On the Poet Warsan Shire, Nobody’s Little Sister
"I Want to Make Love But My Hair Smells of War and Running"
Who names her book How to Teach your Mother to Give Birth is nobody’s little sister. I first knew of Warsan Shire’s poetry from an audio collection online: Warsan Versus Melancholy (The Seven States of Being Lonely); the first poem I fell in love with from that collection was “For Women who are Difficult to Love.”
For you are always too intense
Frightening in the way you want him
unashamed and sacrificial
he tells you that no man can live up to the one in your head
and you tried to change, didn’t you?
Yes, I answered, echoing the many others who respond to Shire’s work on social media and across the Internet, and waited for the punch line that was as devastating as it is beautiful. Her poems, and lines from her poems, have been shared and retweeted thousands of times, most recently a line from “Home,” which is most closely associated with the wave of refugees drowning in the Mediterranean: “No one leaves home unless home is the mouth of a shark.” Actor Benedict Cumberbatch and Caitlin Moran, for instance, recited lines from “Home” in a 2015 Save the Children appeal.

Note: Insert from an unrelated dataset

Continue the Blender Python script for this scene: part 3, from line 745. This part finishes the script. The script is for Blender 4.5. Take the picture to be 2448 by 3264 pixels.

Shire’s poems are provocative, often biting, but maintain a gentleness that carries the poem through to the end. A dying grandfather who remembers the names of every man he has ever killed will still wrench out your heart when he wants to be buried at home. Warsan reads like a fierce sister, one with whom you can share in the frailties of your family, beginning with your parents, and the grandparents who used to be as young as you are now. As a witness in the poem “Fire”:
What do you mean he hit you?
Your father hit me all the time
but I never left him.
or from “The Birth Name”
Give your daughter difficult names
Give your daughters names that command the full use of the tongue.
Only someone who has also run from a shark’s mouth (like you, perhaps) will understand the willingness with which we plunge ourselves and our children into rickety boats headed for land that may never reveal itself beyond a line on the horizon. Only a sister can relate the similarities between violence of land and a woman’s body, yours. You and she know the differences and similarities between bird blood and the bloody stain of the marital bed—both the girl and the bird is no more.
Sophia used pigeon blood on her wedding night.
Next day, over the phone, she told me
how her husband smiled when he saw the sheets
And yet Shire’s poetry is poetry of celebration. There’s a defiant voice through her poems. From the same much loved and quoted “For Women Who are Difficult to Love”
You are a horse running alone
but he tries to tame you…
You are terrifying and strange and beautiful
Something that not everyone knows how to love
Though Shire’s poetic narrator is not always a sister’s voice, not always a woman, there is a consistently keen observer taking in the fractal nature of a violence suffused with beauty, pain and love.
I don’t know when love became elusive
What I know is that no one I know has it
My father’s arms around my mother’s neck
Fruit too ripe to eat
A door halfway open…
I think of lovers as trees
Growing to and from one another…
This is all I know how to do
Carry loss around until I begin to resemble
Every bad memory, every terrible fear…
I ask: Did you ever love me
You say very fast: Of course, of course
While Shire makes poems as if she’s been doing it for a long time she is, in fact, a true millenial, born in 1988, though the honors have come early for her: in 2014, she was named the Young Poet Laureate, London’s first, and the year before she won the African Poetry Prize given by Brunei University. Shire’s poetry has been translated into several languages and she has performed her poems on international stages as far away as Australia where she was a poet resident in 2015.
Warsan Shire, born in Kenya to Somali parents, comes to poetry from a Somali culture rich in poetic practice. Osman Diriye, another Kenyan-born Somali-British artist speaks, writes and draws of the ways multiple identities teach one to shapeshift through various geographies while retaining a sense of the core self. So one is not only a Kenyan, British, Somali, Muslim, refugee, poet, writer (and a slew of other categories that splinter the self) but all those things at the same time. Shire’s poems, while written as the British woman she is, are sympathetic to others in search of solid ground. From “Conversations About Home (at the Deportation Centre)”
They ask me how did you get here? Can’t you see it on my body? The Libyan desert red with immigrant bodies, the Gulf of Aden bloated, the city of Rome with no jacket… I want to make love but my hair smells of war and running
Published in 2011, Teaching My Mother How to Give Birth (where this excerpt is from) reads like a prophecy of the migrant refugee crisis across the Mediterranean Sea, though it really isn’t. Shire’s poems only read this way because they do the old work of poetry: to see, to present the world back to us, to connect us through love and through suffering, as people who should know better.